Information supplied ->

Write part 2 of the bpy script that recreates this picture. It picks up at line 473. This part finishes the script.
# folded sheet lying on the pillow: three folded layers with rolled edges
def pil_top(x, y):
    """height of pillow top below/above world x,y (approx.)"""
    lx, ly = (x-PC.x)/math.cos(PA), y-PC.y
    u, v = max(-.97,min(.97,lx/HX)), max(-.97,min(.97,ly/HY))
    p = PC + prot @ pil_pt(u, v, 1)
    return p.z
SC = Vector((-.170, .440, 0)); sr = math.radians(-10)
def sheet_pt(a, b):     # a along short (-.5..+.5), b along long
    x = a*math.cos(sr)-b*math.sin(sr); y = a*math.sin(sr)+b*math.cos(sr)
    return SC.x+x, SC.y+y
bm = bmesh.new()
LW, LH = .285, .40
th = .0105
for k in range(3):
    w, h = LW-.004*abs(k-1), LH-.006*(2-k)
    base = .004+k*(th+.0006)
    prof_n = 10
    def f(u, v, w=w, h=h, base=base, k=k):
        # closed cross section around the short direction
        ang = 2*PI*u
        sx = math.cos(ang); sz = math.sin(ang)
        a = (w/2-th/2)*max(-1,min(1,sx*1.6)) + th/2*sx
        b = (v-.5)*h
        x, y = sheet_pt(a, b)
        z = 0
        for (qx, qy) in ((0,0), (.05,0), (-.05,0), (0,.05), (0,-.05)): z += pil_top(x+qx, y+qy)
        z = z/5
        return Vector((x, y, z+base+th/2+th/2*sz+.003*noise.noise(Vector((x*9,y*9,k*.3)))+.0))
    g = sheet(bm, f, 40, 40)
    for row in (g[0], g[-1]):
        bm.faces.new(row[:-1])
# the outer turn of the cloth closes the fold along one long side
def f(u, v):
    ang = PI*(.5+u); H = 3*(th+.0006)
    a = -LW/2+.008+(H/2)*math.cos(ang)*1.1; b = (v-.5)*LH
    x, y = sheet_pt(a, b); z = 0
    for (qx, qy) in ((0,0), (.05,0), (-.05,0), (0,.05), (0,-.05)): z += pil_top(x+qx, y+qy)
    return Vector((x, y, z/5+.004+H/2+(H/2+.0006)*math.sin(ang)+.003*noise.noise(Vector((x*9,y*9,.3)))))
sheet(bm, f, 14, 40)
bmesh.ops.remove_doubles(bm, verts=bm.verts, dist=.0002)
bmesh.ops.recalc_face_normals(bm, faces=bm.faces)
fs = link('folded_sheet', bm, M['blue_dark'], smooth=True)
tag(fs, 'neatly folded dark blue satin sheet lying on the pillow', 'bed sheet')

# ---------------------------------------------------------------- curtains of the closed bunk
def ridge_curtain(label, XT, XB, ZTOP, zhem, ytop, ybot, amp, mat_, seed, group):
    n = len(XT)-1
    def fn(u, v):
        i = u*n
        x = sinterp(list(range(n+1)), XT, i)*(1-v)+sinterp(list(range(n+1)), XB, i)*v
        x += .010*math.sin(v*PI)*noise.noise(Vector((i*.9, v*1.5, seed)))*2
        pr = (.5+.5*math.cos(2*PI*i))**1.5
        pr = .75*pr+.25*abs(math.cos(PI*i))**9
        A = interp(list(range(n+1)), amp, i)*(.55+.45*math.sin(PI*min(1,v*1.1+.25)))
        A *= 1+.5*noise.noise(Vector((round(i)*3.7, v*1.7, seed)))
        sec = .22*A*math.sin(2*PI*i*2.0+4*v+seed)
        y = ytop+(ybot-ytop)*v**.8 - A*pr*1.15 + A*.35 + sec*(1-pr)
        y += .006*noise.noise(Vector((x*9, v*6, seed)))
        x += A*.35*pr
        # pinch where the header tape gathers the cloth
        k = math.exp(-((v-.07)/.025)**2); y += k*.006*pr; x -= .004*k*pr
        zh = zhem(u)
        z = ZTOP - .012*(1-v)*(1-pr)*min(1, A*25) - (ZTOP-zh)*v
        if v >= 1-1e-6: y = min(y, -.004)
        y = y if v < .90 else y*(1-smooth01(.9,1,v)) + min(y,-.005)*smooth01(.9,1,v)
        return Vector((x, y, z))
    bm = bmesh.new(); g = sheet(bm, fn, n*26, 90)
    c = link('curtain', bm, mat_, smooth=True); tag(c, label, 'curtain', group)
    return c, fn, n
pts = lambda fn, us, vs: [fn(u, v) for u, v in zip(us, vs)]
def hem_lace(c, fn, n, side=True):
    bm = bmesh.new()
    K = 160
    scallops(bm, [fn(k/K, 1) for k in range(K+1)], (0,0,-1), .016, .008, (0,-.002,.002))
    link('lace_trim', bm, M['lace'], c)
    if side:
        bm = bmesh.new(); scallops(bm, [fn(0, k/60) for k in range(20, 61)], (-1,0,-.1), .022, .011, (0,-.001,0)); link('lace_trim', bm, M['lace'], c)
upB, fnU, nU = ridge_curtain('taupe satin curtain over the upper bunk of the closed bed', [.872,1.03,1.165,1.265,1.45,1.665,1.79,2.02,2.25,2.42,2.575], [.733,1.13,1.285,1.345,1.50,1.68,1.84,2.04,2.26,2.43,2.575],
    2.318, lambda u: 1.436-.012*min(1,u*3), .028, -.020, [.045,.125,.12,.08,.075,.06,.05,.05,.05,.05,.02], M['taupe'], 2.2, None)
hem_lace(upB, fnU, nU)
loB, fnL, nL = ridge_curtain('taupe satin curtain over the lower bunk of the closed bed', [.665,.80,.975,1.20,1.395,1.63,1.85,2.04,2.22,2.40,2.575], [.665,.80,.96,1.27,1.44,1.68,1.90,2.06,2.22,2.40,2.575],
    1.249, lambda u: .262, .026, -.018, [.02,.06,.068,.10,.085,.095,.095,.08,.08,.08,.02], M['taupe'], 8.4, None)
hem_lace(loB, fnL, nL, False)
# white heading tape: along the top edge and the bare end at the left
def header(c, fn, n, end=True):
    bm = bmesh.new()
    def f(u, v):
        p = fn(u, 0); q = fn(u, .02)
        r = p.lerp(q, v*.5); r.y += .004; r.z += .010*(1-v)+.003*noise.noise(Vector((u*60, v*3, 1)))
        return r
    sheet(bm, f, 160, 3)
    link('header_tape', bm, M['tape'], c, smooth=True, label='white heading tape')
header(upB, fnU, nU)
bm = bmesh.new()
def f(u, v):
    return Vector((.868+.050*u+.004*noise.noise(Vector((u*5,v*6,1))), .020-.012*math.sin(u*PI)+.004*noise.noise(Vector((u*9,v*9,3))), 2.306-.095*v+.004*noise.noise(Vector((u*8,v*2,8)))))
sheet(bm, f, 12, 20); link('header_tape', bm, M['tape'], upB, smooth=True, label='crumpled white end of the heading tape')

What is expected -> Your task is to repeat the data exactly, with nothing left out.

Solution to this problem ->
Write part 2 of the bpy script that recreates this picture. It picks up at line 473. This part finishes the script.
# folded sheet lying on the pillow: three folded layers with rolled edges
def pil_top(x, y):
    """height of pillow top below/above world x,y (approx.)"""
    lx, ly = (x-PC.x)/math.cos(PA), y-PC.y
    u, v = max(-.97,min(.97,lx/HX)), max(-.97,min(.97,ly/HY))
    p = PC + prot @ pil_pt(u, v, 1)
    return p.z
SC = Vector((-.170, .440, 0)); sr = math.radians(-10)
def sheet_pt(a, b):     # a along short (-.5..+.5), b along long
    x = a*math.cos(sr)-b*math.sin(sr); y = a*math.sin(sr)+b*math.cos(sr)
    return SC.x+x, SC.y+y
bm = bmesh.new()
LW, LH = .285, .40
th = .0105
for k in range(3):
    w, h = LW-.004*abs(k-1), LH-.006*(2-k)
    base = .004+k*(th+.0006)
    prof_n = 10
    def f(u, v, w=w, h=h, base=base, k=k):
        # closed cross section around the short direction
        ang = 2*PI*u
        sx = math.cos(ang); sz = math.sin(ang)
        a = (w/2-th/2)*max(-1,min(1,sx*1.6)) + th/2*sx
        b = (v-.5)*h
        x, y = sheet_pt(a, b)
        z = 0
        for (qx, qy) in ((0,0), (.05,0), (-.05,0), (0,.05), (0,-.05)): z += pil_top(x+qx, y+qy)
        z = z/5
        return Vector((x, y, z+base+th/2+th/2*sz+.003*noise.noise(Vector((x*9,y*9,k*.3)))+.0))
    g = sheet(bm, f, 40, 40)
    for row in (g[0], g[-1]):
        bm.faces.new(row[:-1])
# the outer turn of the cloth closes the fold along one long side
def f(u, v):
    ang = PI*(.5+u); H = 3*(th+.0006)
    a = -LW/2+.008+(H/2)*math.cos(ang)*1.1; b = (v-.5)*LH
    x, y = sheet_pt(a, b); z = 0
    for (qx, qy) in ((0,0), (.05,0), (-.05,0), (0,.05), (0,-.05)): z += pil_top(x+qx, y+qy)
    return Vector((x, y, z/5+.004+H/2+(H/2+.0006)*math.sin(ang)+.003*noise.noise(Vector((x*9,y*9,.3)))))
sheet(bm, f, 14, 40)
bmesh.ops.remove_doubles(bm, verts=bm.verts, dist=.0002)
bmesh.ops.recalc_face_normals(bm, faces=bm.faces)
fs = link('folded_sheet', bm, M['blue_dark'], smooth=True)
tag(fs, 'neatly folded dark blue satin sheet lying on the pillow', 'bed sheet')

# ---------------------------------------------------------------- curtains of the closed bunk
def ridge_curtain(label, XT, XB, ZTOP, zhem, ytop, ybot, amp, mat_, seed, group):
    n = len(XT)-1
    def fn(u, v):
        i = u*n
        x = sinterp(list(range(n+1)), XT, i)*(1-v)+sinterp(list(range(n+1)), XB, i)*v
        x += .010*math.sin(v*PI)*noise.noise(Vector((i*.9, v*1.5, seed)))*2
        pr = (.5+.5*math.cos(2*PI*i))**1.5
        pr = .75*pr+.25*abs(math.cos(PI*i))**9
        A = interp(list(range(n+1)), amp, i)*(.55+.45*math.sin(PI*min(1,v*1.1+.25)))
        A *= 1+.5*noise.noise(Vector((round(i)*3.7, v*1.7, seed)))
        sec = .22*A*math.sin(2*PI*i*2.0+4*v+seed)
        y = ytop+(ybot-ytop)*v**.8 - A*pr*1.15 + A*.35 + sec*(1-pr)
        y += .006*noise.noise(Vector((x*9, v*6, seed)))
        x += A*.35*pr
        # pinch where the header tape gathers the cloth
        k = math.exp(-((v-.07)/.025)**2); y += k*.006*pr; x -= .004*k*pr
        zh = zhem(u)
        z = ZTOP - .012*(1-v)*(1-pr)*min(1, A*25) - (ZTOP-zh)*v
        if v >= 1-1e-6: y = min(y, -.004)
        y = y if v < .90 else y*(1-smooth01(.9,1,v)) + min(y,-.005)*smooth01(.9,1,v)
        return Vector((x, y, z))
    bm = bmesh.new(); g = sheet(bm, fn, n*26, 90)
    c = link('curtain', bm, mat_, smooth=True); tag(c, label, 'curtain', group)
    return c, fn, n
pts = lambda fn, us, vs: [fn(u, v) for u, v in zip(us, vs)]
def hem_lace(c, fn, n, side=True):
    bm = bmesh.new()
    K = 160
    scallops(bm, [fn(k/K, 1) for k in range(K+1)], (0,0,-1), .016, .008, (0,-.002,.002))
    link('lace_trim', bm, M['lace'], c)
    if side:
        bm = bmesh.new(); scallops(bm, [fn(0, k/60) for k in range(20, 61)], (-1,0,-.1), .022, .011, (0,-.001,0)); link('lace_trim', bm, M['lace'], c)
upB, fnU, nU = ridge_curtain('taupe satin curtain over the upper bunk of the closed bed', [.872,1.03,1.165,1.265,1.45,1.665,1.79,2.02,2.25,2.42,2.575], [.733,1.13,1.285,1.345,1.50,1.68,1.84,2.04,2.26,2.43,2.575],
    2.318, lambda u: 1.436-.012*min(1,u*3), .028, -.020, [.045,.125,.12,.08,.075,.06,.05,.05,.05,.05,.02], M['taupe'], 2.2, None)
hem_lace(upB, fnU, nU)
loB, fnL, nL = ridge_curtain('taupe satin curtain over the lower bunk of the closed bed', [.665,.80,.975,1.20,1.395,1.63,1.85,2.04,2.22,2.40,2.575], [.665,.80,.96,1.27,1.44,1.68,1.90,2.06,2.22,2.40,2.575],
    1.249, lambda u: .262, .026, -.018, [.02,.06,.068,.10,.085,.095,.095,.08,.08,.08,.02], M['taupe'], 8.4, None)
hem_lace(loB, fnL, nL, False)
# white heading tape: along the top edge and the bare end at the left
def header(c, fn, n, end=True):
    bm = bmesh.new()
    def f(u, v):
        p = fn(u, 0); q = fn(u, .02)
        r = p.lerp(q, v*.5); r.y += .004; r.z += .010*(1-v)+.003*noise.noise(Vector((u*60, v*3, 1)))
        return r
    sheet(bm, f, 160, 3)
    link('header_tape', bm, M['tape'], c, smooth=True, label='white heading tape')
header(upB, fnU, nU)
bm = bmesh.new()
def f(u, v):
    return Vector((.868+.050*u+.004*noise.noise(Vector((u*5,v*6,1))), .020-.012*math.sin(u*PI)+.004*noise.noise(Vector((u*9,v*9,3))), 2.306-.095*v+.004*noise.noise(Vector((u*8,v*2,8)))))
sheet(bm, f, 12, 20); link('header_tape', bm, M['tape'], upB, smooth=True, label='crumpled white end of the heading tape')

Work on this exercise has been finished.